Tribeca Diaries #7: The Autuer

WARNING: This is a salty-languaged review, by necessity.

Writer/Director James Westby has certainly gotten off the most raucously received movies at the 2008 TriBeCa Film Festival with The Autuer. This brilliantly-constructed pastiche of mockumentary and true narrative storytelling posits the existance of Auturo Domingo, the world's foremost director of hardcore porn, the Kubrick of cum. Played with showy apulmb by Melik Malkasian (who has Kubrick's intense eyes), Domingo is followed from a child who simultaneously discovered copies of both Cahiers Du Cinema and Hustler under his father's bed to his meteoric rise to the top as a student filmmaker with Five Easy Nieces to his hustling days as a top industry force with such titles under his belt as Broadway Danny's Ho's, Snatch Adams, Requiem for a Wet Dream and the controversial Full Metal Jackoff.

It's so stunning how the film begins at the comically-named porno house the Clinton, as we see a film festival audience consuming a documentary about Domingo titled All That Jizz. This portion of the movie is shot with a theater procenium around the main image's edges; this is something I've never seen done at such length before--a shorthand to let you know we're getting two movies in one. When it comes to the rest of the film, it's suprisingly sweet as it explores the relationship between Domingo and both his estranged best friend, porno star Frank E. Normo (an energetic John Breen) and his true love, a fresh-faced vision named Fiona (the beautiful Katherine Flynn).
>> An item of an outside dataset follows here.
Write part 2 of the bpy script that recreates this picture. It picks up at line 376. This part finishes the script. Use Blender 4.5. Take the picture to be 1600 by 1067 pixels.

But amongst the sweetness, you get loads and loads of other things. Like lots of glimpses of great tits (yum!) or Auturo carefully instructing an actor how to eat pussy, or a run-in with a dreadlocked killer-pot dealer hilariously named Friend (Michael Fetters). Or amped-up clips from Frank E. Normo's popular cable show Let's Get Fucked and Domingo's taken-in-stride clashes with a nasty fast-talking concierge (Katie O'Grady). But nothing will prepare anyone for this movie's climax. You can read between the lines, if you like, but you'll never see it coming. Or, on second thought, maybe you will.

The movie is shot with vibrant color by Alan Jacobsen and scored with a melifulous blend of accordian and piano by Jason Wells. It's also peppered with fantastic inside film jokes (only Kubrick fans will get the reference to a famous photo of Kubrick playing chess with George C. Scott, for instance, or Auturo's donning of a Kubrick-style parka). Made with love and care, The Autuer is a comedy that, despite its audience-limiting subject matter, will certainly find its more adventurous and less-easily offended fans, cum hell or high water.